What to work on
Find all lines in the listing that include the word "part", then copy them.

Dataset section
----------
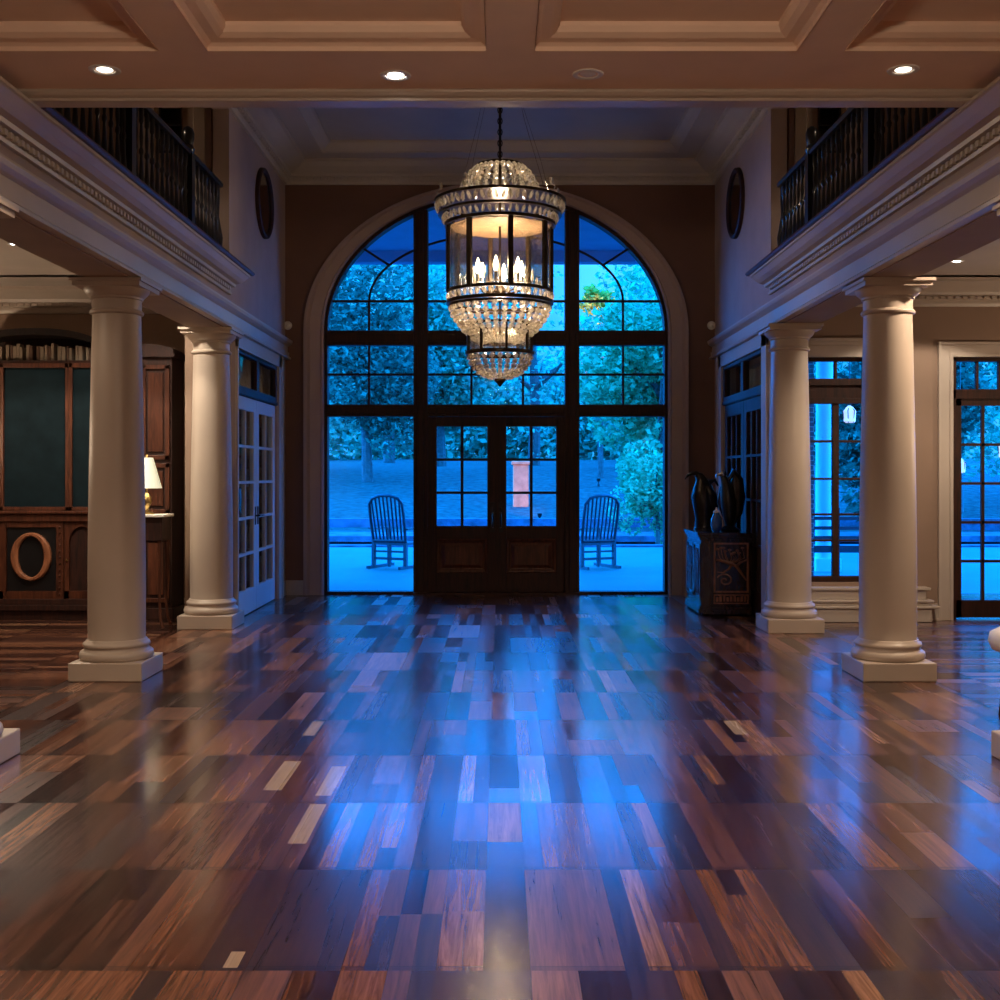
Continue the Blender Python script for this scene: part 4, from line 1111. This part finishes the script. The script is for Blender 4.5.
# rocking chairs
def rocker(label, loc, rz):
    r = thing('porch_chair', label, 'chair', loc, rz, group='slatted porch chairs')
    # faces +y (away); back at y=-.25
    lean = .20
    def bp(x, z): return (x, -.22-(z-.42)*lean, z)
    mb = MB(); w_ = .29
    for k in range(8):
        x = -.235+k*.067; zt = 1.10+.07*math.cos(x/.29*1.3)
        mb = MB(); mb.tube([bp(x, .46), bp(x*1.05, .8), bp(x*1.1, zt)], .017, 6); mb.build('back_slat', M['chair_wood'], r)
    mb = MB()
    mb.tube([bp(-.30,.42), bp(-.315,.8), bp(-.31,1.05), bp(-.24,1.14), bp(-.1,1.185), bp(.1,1.185), bp(.24,1.14), bp(.31,1.05), bp(.315,.8), bp(.30,.42)], .027, 8)
    mb.tube([bp(-.3,.45), bp(.3,.45)], .03, 8)
    mb.build('back_frame', M['chair_wood'], r)
    mb = MB(); mb.box(-.31, .31, -.24, .30, .38, .42); mb.build('seat', M['chair_wood'], r, smooth=False)
    for sx in (-1, 1):
        for y in (-.22, .27): MB().box(sx*.30-.028, sx*.30+.028, y-.028, y+.028, .03, .63 if y > 0 else .42).build('leg', M['chair_wood'], r, smooth=False)
        MB().box(sx*.33-.045, sx*.33+.045, -.27, .34, .63, .66).build('armrest', M['chair_wood'], r, smooth=False)
        MB().box(sx*.30-.02, sx*.30+.02, -.42, .40, 0, .045).build('rocker', M['chair_wood'], r, smooth=False)
    mb = MB(); mb.box(-.3, .3, -.235, -.205, .14, .18); mb.box(-.3, .3, -.235, -.205, .26, .29); mb.box(-.02, .02, -.235, -.205, .03, .38)
    mb.build('stretcher', M['chair_wood'], r, smooth=False)
rocker('slatted porch chair seen through the left sidelight', (-1.70, 18.9, -.02), -.45)
rocker('slatted porch chair seen through the right sidelight', (1.50, 18.9, -.02), .45)
# bench through the aisle window
bn = thing('porch_bench', 'dark porch railing bench seen low in right aisle window', 'bench', (5.2, 16.6, -.02))
mb = MB()
for k in range(4): mb.box(-1, 1, -.02, .02, .45+k*.14, .50+k*.14)
mb.build('back_slats', M['chair_wood'], bn, smooth=False)
for x in (-1,-.35,.35,1): MB().box(x-.04,x+.04,-.05,.05,0,1.05).build('post', M['chair_wood'], bn, smooth=False)
MB().box(-1,1,-.02,.5,.40,.45).build('seat', M['chair_wood'], bn, smooth=False)
for x in (-.9,.9): MB().box(x-.04,x+.04,.40,.48,0,.40).build('leg', M['chair_wood'], bn, smooth=False)

# lanterns added outside in place of lamp reflections in the glass
def lantern(lab, loc, s=1):
    l = thing('reflection_lantern', lab, 'lantern', loc, group='lanterns standing in for lamp reflections')
    MB().lathe([(.07*s,-.10*s),(.09*s,-.08*s),(.10*s,.08*s),(.06*s,.13*s),(.01,.17*s)], 6).build('lantern_glass', M['lantern'], l, smooth=False)
    mb = MB()
    for k in range(6): mb.tube([(.075*s*math.cos(k*PI/3), .075*s*math.sin(k*PI/3), -.1*s), (.105*s*math.cos(k*PI/3), .105*s*math.sin(k*PI/3), .08*s), (.0, .0, .17*s)], .008*s, 5)
    mb.build('lantern_cage', M['black'], l)
    MB().tube([(0,0,.16*s),(0,0,5.1-loc[2])], .008, 6).build('hanging_rod', M['black'], l)
lantern('lantern standing in for a lamp reflection in the right aisle window', (5.35, 17.6, 2.40), 1.0)
lantern('lower lantern standing in for a lamp reflection in the patio door', (7.2, 18.0, 1.62), .9)
lantern('upper lantern standing in for a lamp reflection in the patio door', (7.55, 17.2, 1.85), 1.0)

# trees
def foliage(cx, cy, cz, rx, ry, rz, n, size, seed, clumps=14, hole=.0):
    rnd = random.Random(seed); mb = MB(); cl = []
    for k in range(clumps):
        th = rnd.uniform(0, 2*PI); ph = math.asin(rnd.uniform(-1, 1)); q = rnd.uniform(.35, .9)
        cl.append((cx+rx*q*math.cos(ph)*math.cos(th), cy+ry*q*math.cos(ph)*math.sin(th), cz+rz*q*math.sin(ph), rnd.uniform(.25, .45)))
    v = []; f = []
    for i in range(n):
        c = cl[rnd.randrange(clumps)]
        d = Vector((rnd.gauss(0,1), rnd.gauss(0,1), rnd.gauss(0,1))).normalized()*rnd.uniform(.6, 1)**.5
        p = Vector((c[0]+d.x*rx*c[3], c[1]+d.y*ry*c[3], c[2]+d.z*rz*c[3]))
        a = Vector((rnd.gauss(0,1), rnd.gauss(0,1), rnd.gauss(0,.6))).normalized(); b_ = a.cross(Vector((rnd.gauss(0,1), rnd.gauss(0,1), rnd.gauss(0,1)))).normalized()
        s_ = size*rnd.uniform(.6, 1.4); k = len(v)
        v += [tuple(p-a*s_), tuple(p-b_*s_*.55), tuple(p+a*s_), tuple(p+b_*s_*.55)]; f.append((k, k+1, k+2, k+3))
    mb.add(v, f); return mb
def tree(lab, x, y, h, w_, mat, seed, size=.22, n=3000, trunk=.22, low=.25, name='tree', cat='tree', clumps=26, bark='bark'):
    z0 = terrain(x, y)
    t = thing(name, lab, cat, (x, y, z0), group='trees beyond the porch')
    rnd = random.Random(seed); 
    mb = MB(); top = h*.8
    mb.tube([(0,0,-.2), (rnd.uniform(-.1,.1), 0, h*.25), (rnd.uniform(-.2,.2), 0, h*.5), (0, 0, top)], [trunk*1.3, trunk, trunk*.75, trunk*.2], 10)
    for k in range(6):
        a = rnd.uniform(0, 2*PI); zz = h*rnd.uniform(.3, .65)
        mb.tube([(0,0,zz), (w_*.25*math.cos(a), w_*.25*math.sin(a), zz+h*.08), (w_*.42*math.cos(a), w_*.42*math.sin(a), zz+h*.18)], [trunk*.5, trunk*.3, trunk*.08], 6)
    mb.build('trunk', M[bark], t)
    foliage(0, 0, h*(low+(1-low)/2), w_/2, w_/2, h*(1-low)/2, n, size, seed, clumps).build('foliage', M[mat], t, smooth=False)
T = [
 ('tall dark evergreen beyond the lawn, framed by the left sidelight', -4.6, 40, 8.0, 5.8, 'leaf', .06),
 ('broad tree at the far left of the arched window', -9.6, 46, 8.3, 8, 'leaf4', .05),
 ('dense tree behind the left evergreen', -2.6, 49.5, 9.4, 5.8, 'leaf4', .03),
 ('leafy tree behind the entry doors', 1.6, 55, 10.5, 6, 'leaf4', .03),
 ('drooping green tree framed by the right sidelight', 4.3, 31, 6.8, 4.4, 'leaf2', .14),
 ('broad crown at the right of the arched window', 8.4, 46, 8.0, 8, 'leaf4', .05),
 ('tall pale tree on the left behind the others', -5.6, 58, 12, 7.4, 'leaf4', .1),
 ('tall pale tree on the right behind the others', 6.8, 59.5, 12, 6.6, 'leaf4', .1),
 ('dark feathery tree seen through the right aisle window', 9.3, 28, 7.5, 4.0, 'leaf', .1),
 ('large tree seen through the patio door, left part', 13.5, 34, 9, 8, 'leaf4', .1),
 ('large tree seen through the patio door, right part', 22.6, 38, 10, 9, 'leaf4', .1),
]
for i, (lab, x, y, h, w_, mt_, low) in enumerate(T):
    tree(lab, x, y, h, w_, mt_, 100+i, size=.11 if y < 42 else .15, n=14000 if y < 54 else 2400, low=low, trunk=.16 if y < 42 else .25)
tree('pale green round shrub at the right of the right sidelight', 3.6, 26.3, 2.5, 1.9, 'leaf2', 300, size=.06, n=5000, trunk=.05, low=.02, name='shrub', cat='shrub')
tree('golden leaved tree lit by the added spotlight', 3.55, 40.5, 6.7, 1.9, 'leaf3', 301, size=.13, n=900, trunk=.09, low=.72, name='golden_tree', clumps=10)
# far hedge so the horizon is closed
hb = foliage(0, 0, 2.6, 36, 2.5, 3.6, 26000, .28, 77, 130)
o = hb.build('hedge', M['leaf4'], smooth=False); o.location = (0, 67.5, terrain(0, 67.5)); tag(o, 'long far hedge closing the lawn behind the trees', 'hedge', kind='stuff')
# pillar added to stand in for a warm glow in the door glass
M['warm_stone'] = pm('warm_tinted_stone', (.55,.20,.09), .8, var=.3, vscale=4)  # warm lamplight put into the stone colour
gp = thing('standin_pillar', 'low stone pillar standing in for the warm glow seen through the right entry door', 'pillar', (.63, 35.0, terrain(.63, 35)), kind='thing')
MB().box(-.24,.24,-.24,.24,-.05,1.25).build('pillar_shaft', M['warm_stone'], gp, smooth=False, bevel=.03)
MB().box(-.29,.29,-.29,.29,1.25,1.36).build('pillar_cap', M['warm_stone'], gp, smooth=False, bevel=.02)
gl = thing('added_garden_light', 'small added spotlight on the lawn before the stand-in pillar', 'garden light', (1.1, 31.9, terrain(1.1, 31.9)))  # spotlight added to warm the pillar
MB().lathe([(.05,0),(.05,.08),(.03,.1),(.03,.16)], 12).build('spike_mount', M['black'], gl)
MB().lathe([(.05,.16),(.075,.26),(.07,.26),(.04,.2)], 12).build('lamp_head', M['black'], gl)
l = lamp('SPOT', (0, 0, .3), 480, (1,.42,.2), .05, .9, .8, 'garden_beam', gl); l.rotation_euler = (math.radians(102), 0, math.radians(10))
gl2 = thing('added_garden_light', 'small added spotlight on the lawn below the golden tree', 'garden light', (3.3, 38.5, terrain(3.3, 38.5)))  # spotlight added so the golden leaves show warm against the blue
MB().lathe([(.05,0),(.05,.08),(.03,.1),(.03,.16)], 12).build('spike_mount', M['black'], gl2)
MB().lathe([(.05,.16),(.075,.26),(.07,.26),(.04,.2)], 12).build('lamp_head', M['black'], gl2)
l = lamp('SPOT', (0, 0, .3), 5500, (1,.72,.35), .05, .5, .5, 'garden_beam', gl2); l.rotation_euler = (math.radians(161), 0, 0)

# ------------------------------------------------------------------ world
Wd = bpy.data.worlds.new('dusk_sky'); S.world = Wd; Wd.use_nodes = True
N = Wd.node_tree.nodes; L = Wd.node_tree.links; bg = N['Background']
tc = N.new('ShaderNodeTexCoord'); sp = N.new('ShaderNodeSeparateXYZ'); L.new(tc.outputs['Generated'], sp.inputs[0])
rp = N.new('ShaderNodeValToRGB'); cr = rp.color_ramp
st_ = [(0,(.01,.28,.80)),(.02,(.03,.46,1.05)),(.175,(.04,.52,1.2)),(.225,(.03,2.0,8.0)),(.6,(.02,2.1,9.0)),(1,(.02,1.9,9.0))]
while len(cr.elements) < len(st_): cr.elements.new(.5)
for e, (p, c) in zip(cr.elements, st_): e.position = p; e.color = c+(1,)
ab = N.new('ShaderNodeMath'); ab.operation = 'ABSOLUTE'; L.new(sp.outputs['X'], ab.inputs[0])
mr = N.new('ShaderNodeMapRange'); mr.inputs['From Min'].default_value = .42; mr.inputs['From Max'].default_value = .60; mr.inputs['To Max'].default_value = .22  # sky made brighter to both sides, out of view, to light the cornices
L.new(ab.outputs[0], mr.inputs['Value'])
ad = N.new('ShaderNodeMath'); ad.operation = 'ADD'; L.new(sp.outputs['Z'], ad.inputs[0]); L.new(mr.outputs[0], ad.inputs[1])
L.new(ad.outputs[0], rp.inputs['Fac'])
nz = N.new('ShaderNodeTexNoise'); nz.inputs['Scale'].default_value = 5; nz.inputs['Detail'].default_value = 6; L.new(tc.outputs['Generated'], nz.inputs['Vector'])
r2 = N.new('ShaderNodeMapRange'); r2.inputs['From Min'].default_value = .5; r2.inputs['From Max'].default_value = .75; r2.inputs['To Max'].default_value = .5
L.new(nz.outputs['Fac'], r2.inputs['Value'])
mx = N.new('ShaderNodeMix'); mx.data_type = 'RGBA'; L.new(r2.outputs[0], mx.inputs['Factor']); L.new(rp.outputs[0], mx.inputs[6]); mx.inputs[7].default_value = (.25,1.3,4.0,1)
L.new(mx.outputs[2], bg.inputs['Color']); ms = N.new('ShaderNodeMath'); ms.operation = 'MULTIPLY_ADD'; L.new(mr.outputs[0], ms.inputs[0]); ms.inputs[1].default_value = 7.5; ms.inputs[2].default_value = 1.25; L.new(ms.outputs[0], bg.inputs['Strength'])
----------
Reply
Continue the Blender Python script for this scene: part 4, from line 1111. This part finishes the script. The script is for Blender 4.5.
 ('large tree seen through the patio door, left part', 13.5, 34, 9, 8, 'leaf4', .1),
 ('large tree seen through the patio door, right part', 22.6, 38, 10, 9, 'leaf4', .1),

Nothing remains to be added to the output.